Typically my Chinese roots would serve this with fresh cilantro, green onion and ginger. But the next morning my California side served it with fresh dill, green onion, parsley and basil. In a mason jar. Sauteed greens and a garlicky purple kraut would have also been great accompaniments. 
Leftover roasted meaty bones or roasted chicken or turkey carcass 
1/2 c long grain or basmati rice 
1/2 c Koda farms kokuho rose rice or medium to short grain rice 
That’s it. 
Rinse rice extremely well. For me it takes about 5 changes of water until it runs clear. I keep a bucket next to me to store the water which I then run out to water plants with. Place in stock pot and add 10 cups of water and the bones. Bring to a boil and stir the bottom to prevent the grains from sticking to the bottom. Lower the temp so that you have a very low simmer with just a few bubbles. Leave partially covered overnight. Stir the next morning and if it’s still too watery, uncover the pot, increase the flame a little bit and keep simmering and stirring until it’s a thicker consistency but much less thick than oatmeal. You might prefer a thicker soup so use either less water or more rice. 
For the Instant Pot, it’s pretty much the same thing as above in terms of loading everything in but use 7-8 cups of water and don’t go past the 10 cup mark. Use “porridge” mode which is 20 minutes at high pressure. Let it naturally release then remove lid and stir to see if the consistency is right. Keep in mind that pressure cooking in the instant pot for 20 minutes won’t necessarily extract as much as you would out of bones in 2 hours in the IP so the gut healing effects won’t be as great. 
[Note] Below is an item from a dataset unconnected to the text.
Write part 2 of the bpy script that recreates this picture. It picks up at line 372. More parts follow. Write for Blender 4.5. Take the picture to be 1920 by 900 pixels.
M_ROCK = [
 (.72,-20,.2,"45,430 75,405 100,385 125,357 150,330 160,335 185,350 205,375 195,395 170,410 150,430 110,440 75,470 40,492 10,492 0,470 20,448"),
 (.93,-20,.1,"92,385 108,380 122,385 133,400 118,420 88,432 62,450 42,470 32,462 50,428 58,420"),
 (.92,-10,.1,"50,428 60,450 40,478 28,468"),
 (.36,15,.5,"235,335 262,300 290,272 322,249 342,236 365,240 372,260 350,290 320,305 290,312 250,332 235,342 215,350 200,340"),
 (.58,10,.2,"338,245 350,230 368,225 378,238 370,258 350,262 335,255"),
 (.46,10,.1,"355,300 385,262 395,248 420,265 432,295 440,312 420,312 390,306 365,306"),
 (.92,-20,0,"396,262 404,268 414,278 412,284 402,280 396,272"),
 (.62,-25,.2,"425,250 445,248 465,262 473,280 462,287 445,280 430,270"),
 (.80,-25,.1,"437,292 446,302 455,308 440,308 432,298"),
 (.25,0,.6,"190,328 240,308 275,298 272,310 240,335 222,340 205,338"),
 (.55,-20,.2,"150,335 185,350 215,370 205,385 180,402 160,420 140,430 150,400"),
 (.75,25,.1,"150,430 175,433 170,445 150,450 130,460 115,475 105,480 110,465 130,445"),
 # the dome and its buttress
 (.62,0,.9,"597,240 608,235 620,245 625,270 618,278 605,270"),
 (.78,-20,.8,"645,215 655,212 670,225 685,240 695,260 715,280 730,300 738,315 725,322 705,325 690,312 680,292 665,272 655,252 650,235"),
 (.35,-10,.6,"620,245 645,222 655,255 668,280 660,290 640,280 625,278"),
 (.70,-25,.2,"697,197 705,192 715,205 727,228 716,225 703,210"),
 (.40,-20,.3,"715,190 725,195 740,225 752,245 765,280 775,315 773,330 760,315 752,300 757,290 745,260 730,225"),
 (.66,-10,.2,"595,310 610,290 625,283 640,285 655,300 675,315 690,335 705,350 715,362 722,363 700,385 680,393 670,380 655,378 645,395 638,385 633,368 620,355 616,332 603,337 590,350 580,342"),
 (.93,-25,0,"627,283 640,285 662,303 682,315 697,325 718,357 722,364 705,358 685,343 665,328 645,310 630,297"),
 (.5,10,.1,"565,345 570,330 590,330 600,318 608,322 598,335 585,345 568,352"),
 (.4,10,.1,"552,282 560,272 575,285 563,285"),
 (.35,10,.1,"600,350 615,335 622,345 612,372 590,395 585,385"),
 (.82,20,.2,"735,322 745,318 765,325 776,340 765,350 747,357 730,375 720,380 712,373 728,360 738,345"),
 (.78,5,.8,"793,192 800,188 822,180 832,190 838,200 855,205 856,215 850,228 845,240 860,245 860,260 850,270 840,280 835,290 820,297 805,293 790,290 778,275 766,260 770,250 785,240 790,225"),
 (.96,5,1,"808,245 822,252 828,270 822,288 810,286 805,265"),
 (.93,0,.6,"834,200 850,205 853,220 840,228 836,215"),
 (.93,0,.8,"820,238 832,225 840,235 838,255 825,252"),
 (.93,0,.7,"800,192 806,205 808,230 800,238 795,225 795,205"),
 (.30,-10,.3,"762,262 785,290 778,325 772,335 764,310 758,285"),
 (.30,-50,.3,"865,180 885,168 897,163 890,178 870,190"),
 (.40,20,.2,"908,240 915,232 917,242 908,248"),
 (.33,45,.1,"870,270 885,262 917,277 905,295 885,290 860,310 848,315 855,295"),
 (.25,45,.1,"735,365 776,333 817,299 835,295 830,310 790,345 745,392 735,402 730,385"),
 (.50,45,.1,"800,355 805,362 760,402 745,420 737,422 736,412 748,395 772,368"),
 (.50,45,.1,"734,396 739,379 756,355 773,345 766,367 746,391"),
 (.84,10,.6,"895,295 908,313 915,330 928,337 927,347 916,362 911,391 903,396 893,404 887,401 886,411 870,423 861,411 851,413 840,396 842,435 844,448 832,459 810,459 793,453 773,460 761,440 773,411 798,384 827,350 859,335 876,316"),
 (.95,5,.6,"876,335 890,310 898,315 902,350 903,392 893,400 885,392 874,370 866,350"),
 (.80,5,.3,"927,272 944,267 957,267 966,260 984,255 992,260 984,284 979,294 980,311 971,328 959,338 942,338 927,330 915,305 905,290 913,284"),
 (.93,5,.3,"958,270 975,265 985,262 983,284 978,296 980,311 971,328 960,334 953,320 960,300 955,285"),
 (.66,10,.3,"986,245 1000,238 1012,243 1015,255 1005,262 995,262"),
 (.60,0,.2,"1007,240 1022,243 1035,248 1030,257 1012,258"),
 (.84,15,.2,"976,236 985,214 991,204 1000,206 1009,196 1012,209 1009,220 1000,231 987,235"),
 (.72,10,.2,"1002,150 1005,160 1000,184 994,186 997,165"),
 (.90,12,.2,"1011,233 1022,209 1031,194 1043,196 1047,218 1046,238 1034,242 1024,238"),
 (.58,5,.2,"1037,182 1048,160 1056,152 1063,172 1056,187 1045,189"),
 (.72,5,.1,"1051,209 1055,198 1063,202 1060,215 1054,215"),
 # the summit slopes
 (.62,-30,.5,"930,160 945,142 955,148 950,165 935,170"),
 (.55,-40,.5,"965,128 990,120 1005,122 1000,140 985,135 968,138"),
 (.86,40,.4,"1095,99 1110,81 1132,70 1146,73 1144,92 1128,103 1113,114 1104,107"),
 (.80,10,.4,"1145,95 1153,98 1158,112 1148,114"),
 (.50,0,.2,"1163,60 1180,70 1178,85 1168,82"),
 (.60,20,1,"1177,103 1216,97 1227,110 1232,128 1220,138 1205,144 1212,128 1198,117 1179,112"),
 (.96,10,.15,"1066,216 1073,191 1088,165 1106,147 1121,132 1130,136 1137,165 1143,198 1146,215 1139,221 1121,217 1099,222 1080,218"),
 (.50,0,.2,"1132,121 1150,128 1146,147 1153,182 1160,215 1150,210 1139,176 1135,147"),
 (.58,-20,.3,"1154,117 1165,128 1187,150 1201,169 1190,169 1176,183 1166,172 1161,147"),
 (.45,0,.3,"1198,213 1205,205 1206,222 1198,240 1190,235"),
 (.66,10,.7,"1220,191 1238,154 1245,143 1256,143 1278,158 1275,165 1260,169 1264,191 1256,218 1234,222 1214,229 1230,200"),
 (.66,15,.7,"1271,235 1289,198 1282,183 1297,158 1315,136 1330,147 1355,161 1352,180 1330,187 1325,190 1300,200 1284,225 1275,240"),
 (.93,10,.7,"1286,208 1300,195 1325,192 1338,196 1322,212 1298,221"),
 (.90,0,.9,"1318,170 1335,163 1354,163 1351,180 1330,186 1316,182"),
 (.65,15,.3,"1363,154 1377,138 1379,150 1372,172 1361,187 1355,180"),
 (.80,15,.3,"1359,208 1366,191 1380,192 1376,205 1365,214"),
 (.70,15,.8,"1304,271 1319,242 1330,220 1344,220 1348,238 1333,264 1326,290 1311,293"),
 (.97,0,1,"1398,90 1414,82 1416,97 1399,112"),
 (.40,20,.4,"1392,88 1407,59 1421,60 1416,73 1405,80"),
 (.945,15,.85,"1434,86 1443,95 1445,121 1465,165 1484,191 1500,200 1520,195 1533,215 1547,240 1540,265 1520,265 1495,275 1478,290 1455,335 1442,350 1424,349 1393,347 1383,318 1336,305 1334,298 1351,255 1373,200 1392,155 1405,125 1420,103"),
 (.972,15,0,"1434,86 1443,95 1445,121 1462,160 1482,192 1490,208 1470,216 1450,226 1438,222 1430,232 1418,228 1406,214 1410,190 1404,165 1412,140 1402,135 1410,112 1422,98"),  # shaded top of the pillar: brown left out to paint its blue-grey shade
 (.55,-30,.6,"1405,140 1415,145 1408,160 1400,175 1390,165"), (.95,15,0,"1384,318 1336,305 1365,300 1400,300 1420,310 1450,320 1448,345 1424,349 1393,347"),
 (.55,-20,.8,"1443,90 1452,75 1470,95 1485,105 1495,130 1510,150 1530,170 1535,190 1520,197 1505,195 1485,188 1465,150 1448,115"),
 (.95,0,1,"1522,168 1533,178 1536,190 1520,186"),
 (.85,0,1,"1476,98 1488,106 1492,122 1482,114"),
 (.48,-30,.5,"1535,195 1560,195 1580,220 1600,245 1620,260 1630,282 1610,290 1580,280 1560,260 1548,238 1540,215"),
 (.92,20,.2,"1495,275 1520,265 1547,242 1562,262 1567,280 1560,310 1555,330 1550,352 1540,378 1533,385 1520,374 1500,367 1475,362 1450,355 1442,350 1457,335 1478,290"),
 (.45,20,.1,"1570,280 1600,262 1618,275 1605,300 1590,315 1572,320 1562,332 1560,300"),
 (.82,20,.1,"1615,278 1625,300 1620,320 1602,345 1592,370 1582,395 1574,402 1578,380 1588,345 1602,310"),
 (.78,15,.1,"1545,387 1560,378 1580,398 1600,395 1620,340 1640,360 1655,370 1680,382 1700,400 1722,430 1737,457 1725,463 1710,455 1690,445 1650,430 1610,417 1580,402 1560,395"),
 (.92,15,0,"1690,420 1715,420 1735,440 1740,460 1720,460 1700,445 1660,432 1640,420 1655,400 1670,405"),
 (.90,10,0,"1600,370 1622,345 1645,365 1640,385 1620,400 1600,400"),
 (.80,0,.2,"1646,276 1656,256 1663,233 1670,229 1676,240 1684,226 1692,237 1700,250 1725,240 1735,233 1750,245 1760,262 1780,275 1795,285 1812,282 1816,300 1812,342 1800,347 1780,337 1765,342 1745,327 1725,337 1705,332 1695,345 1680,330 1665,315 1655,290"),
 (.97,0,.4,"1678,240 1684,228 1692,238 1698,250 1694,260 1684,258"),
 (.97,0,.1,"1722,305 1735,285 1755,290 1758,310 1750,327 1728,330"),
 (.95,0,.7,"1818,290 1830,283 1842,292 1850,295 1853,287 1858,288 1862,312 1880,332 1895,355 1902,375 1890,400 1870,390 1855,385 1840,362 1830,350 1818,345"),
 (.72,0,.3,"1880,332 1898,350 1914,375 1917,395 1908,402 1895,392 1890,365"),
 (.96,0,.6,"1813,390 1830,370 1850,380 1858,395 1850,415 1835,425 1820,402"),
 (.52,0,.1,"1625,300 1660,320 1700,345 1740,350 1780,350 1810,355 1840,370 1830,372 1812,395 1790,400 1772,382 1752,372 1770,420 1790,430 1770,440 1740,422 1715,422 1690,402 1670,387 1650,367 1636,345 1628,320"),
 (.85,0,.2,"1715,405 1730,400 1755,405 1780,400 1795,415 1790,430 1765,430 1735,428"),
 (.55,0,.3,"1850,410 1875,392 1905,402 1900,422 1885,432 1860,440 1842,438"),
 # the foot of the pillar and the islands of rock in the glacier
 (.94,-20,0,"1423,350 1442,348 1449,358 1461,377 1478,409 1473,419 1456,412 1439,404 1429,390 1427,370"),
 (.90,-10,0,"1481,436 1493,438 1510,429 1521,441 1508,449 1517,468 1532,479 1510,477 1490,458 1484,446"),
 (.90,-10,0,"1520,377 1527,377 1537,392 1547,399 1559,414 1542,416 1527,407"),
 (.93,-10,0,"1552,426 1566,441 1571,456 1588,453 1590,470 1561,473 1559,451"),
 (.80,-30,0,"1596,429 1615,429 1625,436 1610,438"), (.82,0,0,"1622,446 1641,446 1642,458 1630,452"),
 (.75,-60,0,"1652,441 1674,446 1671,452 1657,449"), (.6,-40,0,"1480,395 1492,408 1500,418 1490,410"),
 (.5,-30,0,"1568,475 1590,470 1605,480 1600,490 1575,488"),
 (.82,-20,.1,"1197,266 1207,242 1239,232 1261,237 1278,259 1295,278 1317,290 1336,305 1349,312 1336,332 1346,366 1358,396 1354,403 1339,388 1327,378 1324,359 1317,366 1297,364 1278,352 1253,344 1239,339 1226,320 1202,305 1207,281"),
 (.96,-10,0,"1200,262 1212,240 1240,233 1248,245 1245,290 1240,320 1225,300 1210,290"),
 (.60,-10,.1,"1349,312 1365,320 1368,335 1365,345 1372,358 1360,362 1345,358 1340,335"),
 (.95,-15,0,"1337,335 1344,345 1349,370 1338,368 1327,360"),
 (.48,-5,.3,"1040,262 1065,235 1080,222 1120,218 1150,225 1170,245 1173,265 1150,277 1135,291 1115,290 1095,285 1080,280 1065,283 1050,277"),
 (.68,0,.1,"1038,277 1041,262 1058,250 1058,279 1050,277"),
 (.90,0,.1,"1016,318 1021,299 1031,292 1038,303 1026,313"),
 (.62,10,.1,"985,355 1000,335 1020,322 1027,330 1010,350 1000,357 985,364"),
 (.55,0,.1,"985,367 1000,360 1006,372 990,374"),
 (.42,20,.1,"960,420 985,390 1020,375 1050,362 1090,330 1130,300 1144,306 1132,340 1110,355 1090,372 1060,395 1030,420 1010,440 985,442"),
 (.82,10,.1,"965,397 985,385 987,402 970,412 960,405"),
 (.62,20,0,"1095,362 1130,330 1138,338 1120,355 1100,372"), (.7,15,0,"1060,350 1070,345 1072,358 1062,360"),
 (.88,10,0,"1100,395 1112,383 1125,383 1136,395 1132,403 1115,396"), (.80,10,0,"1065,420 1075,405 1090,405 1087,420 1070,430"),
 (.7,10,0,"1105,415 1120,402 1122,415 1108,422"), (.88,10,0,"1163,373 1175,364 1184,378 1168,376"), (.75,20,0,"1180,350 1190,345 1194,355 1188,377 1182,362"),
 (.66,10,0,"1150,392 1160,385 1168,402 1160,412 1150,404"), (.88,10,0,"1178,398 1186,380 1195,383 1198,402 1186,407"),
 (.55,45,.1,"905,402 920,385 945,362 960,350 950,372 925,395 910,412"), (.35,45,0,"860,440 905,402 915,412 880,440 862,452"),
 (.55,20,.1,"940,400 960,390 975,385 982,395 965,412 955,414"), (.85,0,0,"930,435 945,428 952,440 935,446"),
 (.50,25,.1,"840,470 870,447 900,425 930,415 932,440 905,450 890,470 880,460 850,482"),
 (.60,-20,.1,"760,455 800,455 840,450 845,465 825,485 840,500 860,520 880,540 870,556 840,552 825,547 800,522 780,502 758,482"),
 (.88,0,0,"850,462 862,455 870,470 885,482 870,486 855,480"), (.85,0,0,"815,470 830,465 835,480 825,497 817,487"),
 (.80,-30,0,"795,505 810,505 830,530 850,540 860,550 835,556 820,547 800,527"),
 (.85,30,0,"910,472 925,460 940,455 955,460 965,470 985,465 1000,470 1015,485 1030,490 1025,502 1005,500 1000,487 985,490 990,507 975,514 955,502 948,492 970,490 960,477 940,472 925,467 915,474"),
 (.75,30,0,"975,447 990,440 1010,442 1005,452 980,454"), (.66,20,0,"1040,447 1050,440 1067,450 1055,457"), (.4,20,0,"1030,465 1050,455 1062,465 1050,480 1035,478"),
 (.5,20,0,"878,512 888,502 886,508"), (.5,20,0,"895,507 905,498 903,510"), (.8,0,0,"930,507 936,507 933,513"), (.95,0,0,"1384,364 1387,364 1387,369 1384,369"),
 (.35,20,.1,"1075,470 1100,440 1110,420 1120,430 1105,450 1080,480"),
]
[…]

If you’re using chicken or turkey, keep in mind that you’ll have to fish out all of the small bones which is a gigantic PIA. Brandon wants me to try putting the bones in a cheese cloth so avoid this step which I may eventually try but I really like small bits of meat floating around my porridge. 
Garnish with chopped fresh herbs as mentioned above, throw in some leftover sautéed greens, kraut, a flavorful olive or toasted sesame oil. Or you can get all fancy like Minh Phan with pretty flowers and beet-pickled eggs.